Read more about immigration.

File-sharing and intellectual property: Cambridge researcher Rufus Pollock has compiled a digestive summary of studies on the relationship between file-sharing and music sales. By his reading, one recent, quantitative analysis demonstrates that well-established artists suffer while less-established ones benefit from P2P networks; several other studies he cites suggest that the social benefits of file-sharing are three times the size of the costs incurred by the music industry.

Matthew Yglesias cheers the summary at progressive salon TPMCafe. "Record companies and their movie studio allies have managed to convince a shockingly large swathe of opinion that the purpose of intellectual property law is to prevent copyright infringement. In fact," he counters, "the purpose is to advance the general welfare of society. Infringement should be defined, and the law should be enforced, in a manner designed to improve overall welfare. There's essentially no reason to think that a hard-core crackdown on file-sharing programs would achieve that goal."
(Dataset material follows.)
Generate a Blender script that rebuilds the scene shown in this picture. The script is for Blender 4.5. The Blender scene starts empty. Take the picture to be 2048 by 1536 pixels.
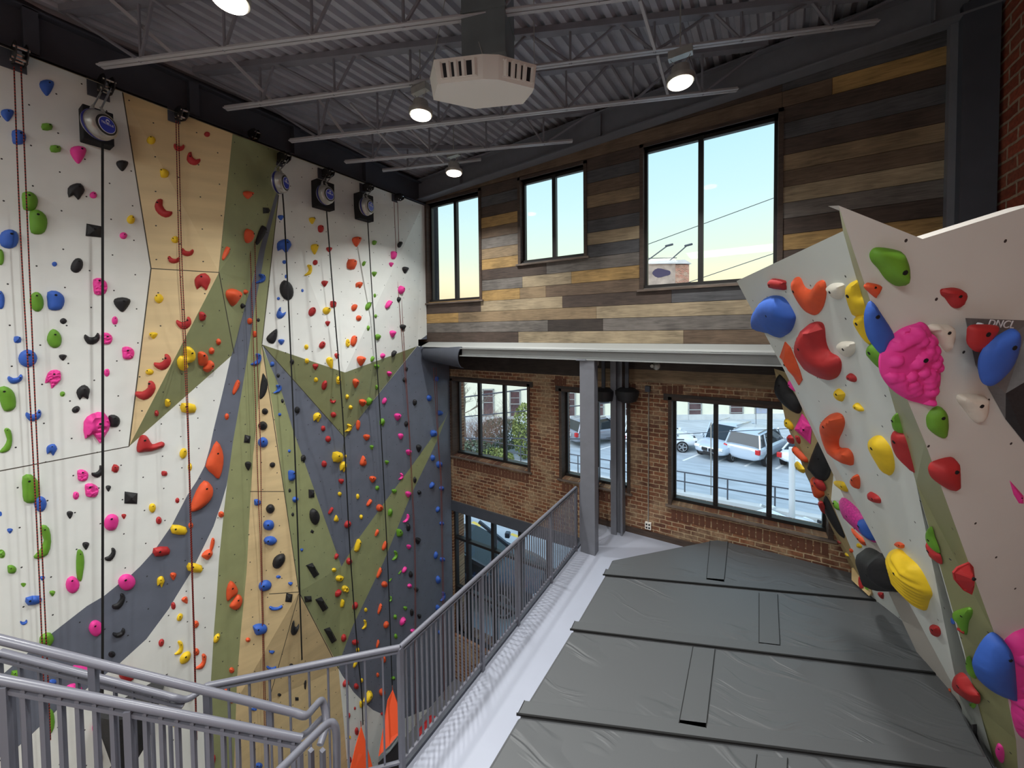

Writing at the libertarian QandO Blog, Jon Henke thinks the general-welfare argument stinks of liberal hypocrisy. "In the liberal worldview, property rights exist to protect society, not individuals; laws should be enforced not because you should have rights, but because it's good for society if government protects your rights," he writes. "When push comes to shove for modern liberals, the raison d'etre of individual rights is the raison d'etat."